● Written request:
Give again, word for word, each line from the top of the listing through the line that holds "third['label'] = 'white".

● Material provided:

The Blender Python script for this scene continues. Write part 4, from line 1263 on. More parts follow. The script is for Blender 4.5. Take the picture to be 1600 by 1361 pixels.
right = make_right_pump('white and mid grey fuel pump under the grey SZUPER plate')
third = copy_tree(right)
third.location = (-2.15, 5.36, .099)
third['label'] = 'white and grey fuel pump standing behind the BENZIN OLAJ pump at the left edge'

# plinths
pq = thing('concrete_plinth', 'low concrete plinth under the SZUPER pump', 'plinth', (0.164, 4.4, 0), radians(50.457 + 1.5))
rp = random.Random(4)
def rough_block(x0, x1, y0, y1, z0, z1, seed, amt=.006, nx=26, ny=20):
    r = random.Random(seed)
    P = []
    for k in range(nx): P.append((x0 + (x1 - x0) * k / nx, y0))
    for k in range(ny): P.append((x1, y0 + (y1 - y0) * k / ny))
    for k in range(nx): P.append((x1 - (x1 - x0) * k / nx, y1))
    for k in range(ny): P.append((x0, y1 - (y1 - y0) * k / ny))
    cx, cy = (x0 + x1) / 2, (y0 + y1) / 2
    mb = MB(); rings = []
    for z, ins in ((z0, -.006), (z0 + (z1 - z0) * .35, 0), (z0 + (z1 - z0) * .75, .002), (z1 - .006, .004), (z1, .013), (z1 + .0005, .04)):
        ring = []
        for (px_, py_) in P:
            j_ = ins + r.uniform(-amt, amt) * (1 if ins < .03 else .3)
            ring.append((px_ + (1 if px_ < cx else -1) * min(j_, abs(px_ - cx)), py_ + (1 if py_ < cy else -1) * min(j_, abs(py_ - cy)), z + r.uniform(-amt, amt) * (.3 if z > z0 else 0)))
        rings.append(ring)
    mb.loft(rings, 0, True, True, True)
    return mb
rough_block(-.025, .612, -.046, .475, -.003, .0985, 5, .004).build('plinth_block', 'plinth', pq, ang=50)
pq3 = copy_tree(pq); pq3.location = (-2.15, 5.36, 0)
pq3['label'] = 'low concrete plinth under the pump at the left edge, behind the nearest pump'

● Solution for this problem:
The Blender Python script for this scene continues. Write part 4, from line 1263 on. More parts follow. The script is for Blender 4.5. Take the picture to be 1600 by 1361 pixels.
right = make_right_pump('white and mid grey fuel pump under the grey SZUPER plate')
third = copy_tree(right)
third.location = (-2.15, 5.36, .099)
third['label'] = 'white and grey fuel pump standing behind the BENZIN OLAJ pump at the left edge'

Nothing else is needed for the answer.